Lizzie was strong minded and liked her own way, I feel. Remember the 'ugly' epithet attached to her by various townspeople. She may have been known for an uncertain temper, which might have put some males off. However, her mother, Sarah, also had a temper and may have been a bit eccentric, and SHE married! You couldn't say that about meek and mild and colourless Emma, and she remained unwed. I do think Lizzie would have liked a beau followed by marriage. If her parents had been different she might have got them.
User avatar
irina
Posts: 802
Joined: Sun Feb 17, 2013 3:56 pm
Real Name: Anna L. Morris

Re: Lizzie's Empty Life

Post by irina »

Thanks for that search, Curryong. I'll ask a computer just about anything but never thought of using that search term.

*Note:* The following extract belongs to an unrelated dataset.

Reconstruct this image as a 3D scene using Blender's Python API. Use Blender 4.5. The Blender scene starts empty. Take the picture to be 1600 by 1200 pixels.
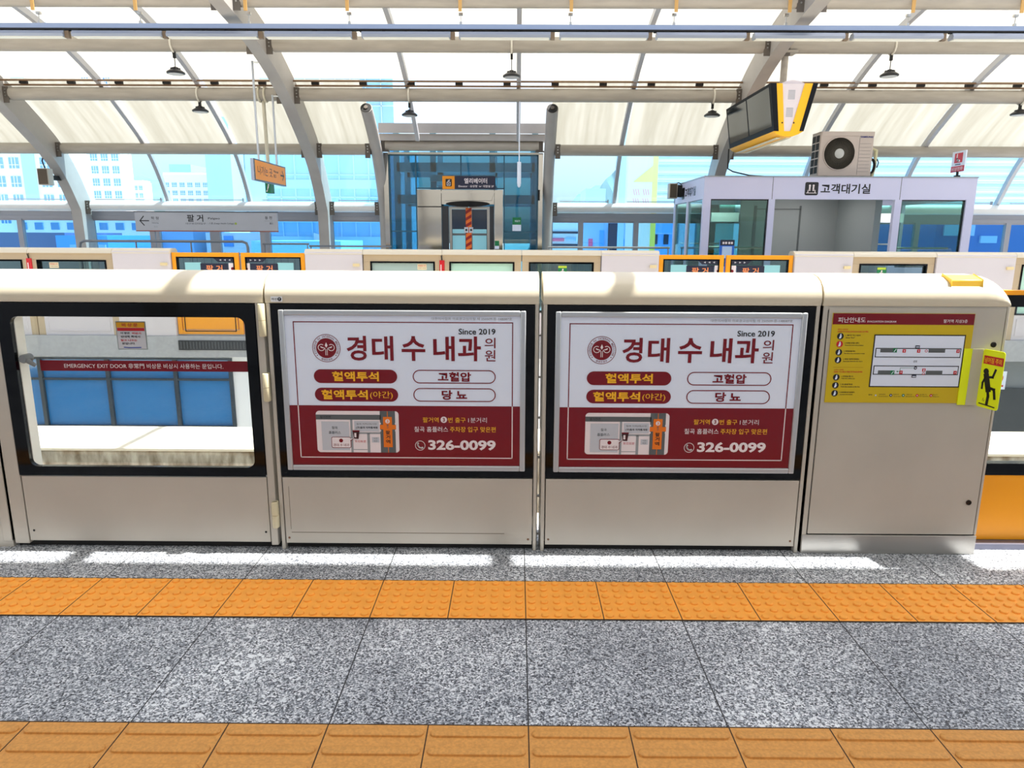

What I found interesting in the post I cited from 'Handy and Andy' is that of 13 women, all but one or two were teachers~and most were members of Lizzie's church and served on the various committees. Lizzie was friends with Dr, Handy's daughter but on this post it appears this daughter Louisa Holmes Handy was born in 1876 and was therefore 16 years old at the time. She too is listed as a teacher. There was some discussion of this. In America at that time an eighth grade education was frequently all that was needed to start a teaching career. Some districts may have required something more.

I thought deeply about all these friends, all night as I had a stomach upset all night. (I haven't had any mutton soup, green pears or baker's bread recently, but I did make a cherry pie with cherries from my tree.) A number of Lizzie's friends taught at the Nathaniel Borden school. Surely that would have been an acceptable venue for Lizzie and Emma. Also considering many if not most of Lizzie's friends dropping her after the trial, it would make sense that women employed as teachers could be pressured to choose certain moral paths. It still seems odd to me that most of these friends are teachers and not simply unmarried daughters languishing in their parents' homes.

I have wondered if there had been issues with Lizzie having a fellow she wished to marry, only to have Andrew get rid of him for fear he was a fortune hunter. That sort of thing is fairly common in wealthier families and those with wealth must be careful.
Is all we see or seem but a dream within a dream. ~Edgar Allan Poe
User avatar
Curryong
Posts: 2443
Joined: Thu Jan 02, 2014 3:46 am
Gender: Female
Real Name: Rosalind
Location: Cranbourne, Australia

Re: Lizzie's Empty Life

Post by Curryong »

Most extremely wealthy men in the 19th century would have regarded paid employment by their spinster daughters as a personal insult, I'm afraid. I think Andrew may have been one of them, though I do get the feeling that if they had shown any talent as landlords or for investment he would have been delighted. That was something that could be kept within the family circle.

Teaching was one of the very few respectable professions middleclass women could enter in the late 19th century and so it's not really surprising that so many women of Lizzie's circle were teachers. Professional men in Britain and the US, who couldn't afford to have unmarried daughters hanging about at home, were the first to send them to universities and colleges in the late 19th century so they could be financially independent. Louise Handy (if she was 16) may well have been what was called a 'pupil teacher', ie learning and teaching under the superintendance of a senior teacher.

Teaching's a special gift or vocation though, isn't it, and teaching Chinese youth at Sunday School (where Lizzie apparently couldn't keep order) is a bit different to taking it up as a lifetime job. If Emma or Lizzie had begged or pleaded to go into the teaching profession then Andrew may have considered it, but there's no evidence that they ever did.